_Work required_
From the first line of the data below, repeat each line exactly until you reach the line with "def ceil_z(X, Y): return"; include that line too.

_Exercise inputs_
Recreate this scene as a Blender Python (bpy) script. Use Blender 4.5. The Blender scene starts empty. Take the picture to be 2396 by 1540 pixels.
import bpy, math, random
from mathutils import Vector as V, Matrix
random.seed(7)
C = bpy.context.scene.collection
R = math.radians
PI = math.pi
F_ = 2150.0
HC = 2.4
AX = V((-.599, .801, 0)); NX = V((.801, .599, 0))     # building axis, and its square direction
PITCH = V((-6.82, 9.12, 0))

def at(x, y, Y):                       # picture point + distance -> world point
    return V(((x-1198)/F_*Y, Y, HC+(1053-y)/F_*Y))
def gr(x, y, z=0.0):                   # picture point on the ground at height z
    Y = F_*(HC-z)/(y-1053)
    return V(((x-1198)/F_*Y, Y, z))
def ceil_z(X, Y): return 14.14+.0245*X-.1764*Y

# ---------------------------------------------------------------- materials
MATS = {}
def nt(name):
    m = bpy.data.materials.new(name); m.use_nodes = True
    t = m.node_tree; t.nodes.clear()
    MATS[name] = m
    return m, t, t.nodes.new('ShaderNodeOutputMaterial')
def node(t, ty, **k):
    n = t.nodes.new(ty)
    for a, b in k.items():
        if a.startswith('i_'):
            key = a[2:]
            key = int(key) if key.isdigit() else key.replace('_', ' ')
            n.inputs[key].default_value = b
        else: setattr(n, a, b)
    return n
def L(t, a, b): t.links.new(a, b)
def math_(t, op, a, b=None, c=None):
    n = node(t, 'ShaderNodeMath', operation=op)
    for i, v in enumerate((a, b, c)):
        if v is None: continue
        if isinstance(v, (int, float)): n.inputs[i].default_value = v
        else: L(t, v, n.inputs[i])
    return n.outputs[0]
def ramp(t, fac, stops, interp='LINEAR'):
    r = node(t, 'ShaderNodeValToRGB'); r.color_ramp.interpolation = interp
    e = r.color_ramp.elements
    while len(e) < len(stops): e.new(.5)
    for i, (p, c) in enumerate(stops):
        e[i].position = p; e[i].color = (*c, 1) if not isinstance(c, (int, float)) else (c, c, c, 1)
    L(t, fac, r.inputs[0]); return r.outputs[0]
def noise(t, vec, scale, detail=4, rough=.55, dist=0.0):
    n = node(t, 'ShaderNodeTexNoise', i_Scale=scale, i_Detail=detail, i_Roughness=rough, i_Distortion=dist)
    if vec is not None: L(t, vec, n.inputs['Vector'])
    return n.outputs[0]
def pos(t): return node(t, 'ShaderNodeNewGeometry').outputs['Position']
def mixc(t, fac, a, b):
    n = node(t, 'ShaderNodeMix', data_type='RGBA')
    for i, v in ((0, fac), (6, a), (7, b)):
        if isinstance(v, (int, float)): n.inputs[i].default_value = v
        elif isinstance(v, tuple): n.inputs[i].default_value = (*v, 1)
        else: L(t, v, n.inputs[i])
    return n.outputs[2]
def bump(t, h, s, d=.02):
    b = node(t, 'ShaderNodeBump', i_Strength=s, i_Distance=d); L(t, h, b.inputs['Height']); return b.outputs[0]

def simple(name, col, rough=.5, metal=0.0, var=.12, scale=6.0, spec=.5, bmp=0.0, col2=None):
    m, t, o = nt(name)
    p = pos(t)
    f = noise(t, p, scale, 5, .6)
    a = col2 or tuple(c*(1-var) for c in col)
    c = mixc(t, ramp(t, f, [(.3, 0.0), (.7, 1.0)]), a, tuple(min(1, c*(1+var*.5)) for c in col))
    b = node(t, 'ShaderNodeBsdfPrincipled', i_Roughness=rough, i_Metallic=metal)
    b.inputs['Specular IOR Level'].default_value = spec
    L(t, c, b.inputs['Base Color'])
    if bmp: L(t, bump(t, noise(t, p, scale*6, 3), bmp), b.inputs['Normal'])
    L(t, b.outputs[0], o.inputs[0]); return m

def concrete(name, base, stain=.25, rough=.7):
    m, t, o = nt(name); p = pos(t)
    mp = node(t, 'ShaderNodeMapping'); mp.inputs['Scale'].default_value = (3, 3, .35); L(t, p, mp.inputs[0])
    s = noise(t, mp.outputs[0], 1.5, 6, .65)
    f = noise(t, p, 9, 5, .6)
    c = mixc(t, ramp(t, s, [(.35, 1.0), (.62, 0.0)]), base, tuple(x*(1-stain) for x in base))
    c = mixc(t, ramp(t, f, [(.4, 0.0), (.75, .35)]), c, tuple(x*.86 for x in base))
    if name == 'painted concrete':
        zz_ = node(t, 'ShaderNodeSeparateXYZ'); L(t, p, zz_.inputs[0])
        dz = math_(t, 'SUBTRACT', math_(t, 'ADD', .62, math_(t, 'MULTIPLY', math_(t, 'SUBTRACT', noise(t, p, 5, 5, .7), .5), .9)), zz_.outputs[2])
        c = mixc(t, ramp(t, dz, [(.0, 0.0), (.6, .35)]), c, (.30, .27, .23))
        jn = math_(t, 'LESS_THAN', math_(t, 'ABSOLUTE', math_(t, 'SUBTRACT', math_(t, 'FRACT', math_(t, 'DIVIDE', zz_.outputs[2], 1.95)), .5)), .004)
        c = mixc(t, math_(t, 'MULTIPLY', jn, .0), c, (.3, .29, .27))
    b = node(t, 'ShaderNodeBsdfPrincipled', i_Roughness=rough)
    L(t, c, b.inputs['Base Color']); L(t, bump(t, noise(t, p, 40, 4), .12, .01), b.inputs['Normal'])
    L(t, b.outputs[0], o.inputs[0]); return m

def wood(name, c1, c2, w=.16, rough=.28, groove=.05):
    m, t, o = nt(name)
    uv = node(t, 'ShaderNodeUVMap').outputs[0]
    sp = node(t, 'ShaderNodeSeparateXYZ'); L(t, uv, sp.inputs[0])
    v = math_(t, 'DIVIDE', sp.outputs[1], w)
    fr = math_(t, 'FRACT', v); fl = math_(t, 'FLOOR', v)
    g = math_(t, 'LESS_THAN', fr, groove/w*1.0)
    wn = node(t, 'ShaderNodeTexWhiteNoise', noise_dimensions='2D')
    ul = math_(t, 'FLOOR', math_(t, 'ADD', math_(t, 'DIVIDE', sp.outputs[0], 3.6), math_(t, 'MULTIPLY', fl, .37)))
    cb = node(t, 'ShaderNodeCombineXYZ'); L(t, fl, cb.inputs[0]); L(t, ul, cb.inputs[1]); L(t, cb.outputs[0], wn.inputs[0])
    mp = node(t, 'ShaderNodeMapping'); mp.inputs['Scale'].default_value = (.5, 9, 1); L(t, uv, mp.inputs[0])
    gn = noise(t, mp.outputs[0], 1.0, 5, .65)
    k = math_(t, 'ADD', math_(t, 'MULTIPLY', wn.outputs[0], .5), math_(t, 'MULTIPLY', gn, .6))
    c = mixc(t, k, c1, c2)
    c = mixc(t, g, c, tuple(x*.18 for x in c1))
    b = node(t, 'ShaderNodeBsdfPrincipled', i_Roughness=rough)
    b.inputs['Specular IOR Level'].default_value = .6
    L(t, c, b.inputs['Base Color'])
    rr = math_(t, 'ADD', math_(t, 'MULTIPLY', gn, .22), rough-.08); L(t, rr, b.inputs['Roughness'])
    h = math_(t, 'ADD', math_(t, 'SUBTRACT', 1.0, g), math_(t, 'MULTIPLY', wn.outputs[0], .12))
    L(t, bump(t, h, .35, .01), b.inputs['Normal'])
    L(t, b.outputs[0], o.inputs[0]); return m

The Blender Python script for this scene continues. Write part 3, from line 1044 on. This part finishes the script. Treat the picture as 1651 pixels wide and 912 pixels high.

_Reply_
Recreate this scene as a Blender Python (bpy) script. Use Blender 4.5. The Blender scene starts empty. Take the picture to be 2396 by 1540 pixels.
import bpy, math, random
from mathutils import Vector as V, Matrix
random.seed(7)
C = bpy.context.scene.collection
R = math.radians
PI = math.pi
F_ = 2150.0
HC = 2.4
AX = V((-.599, .801, 0)); NX = V((.801, .599, 0))     # building axis, and its square direction
PITCH = V((-6.82, 9.12, 0))

def at(x, y, Y):                       # picture point + distance -> world point
    return V(((x-1198)/F_*Y, Y, HC+(1053-y)/F_*Y))
def gr(x, y, z=0.0):                   # picture point on the ground at height z
    Y = F_*(HC-z)/(y-1053)
    return V(((x-1198)/F_*Y, Y, z))
def ceil_z(X, Y): return 14.14+.0245*X-.1764*Y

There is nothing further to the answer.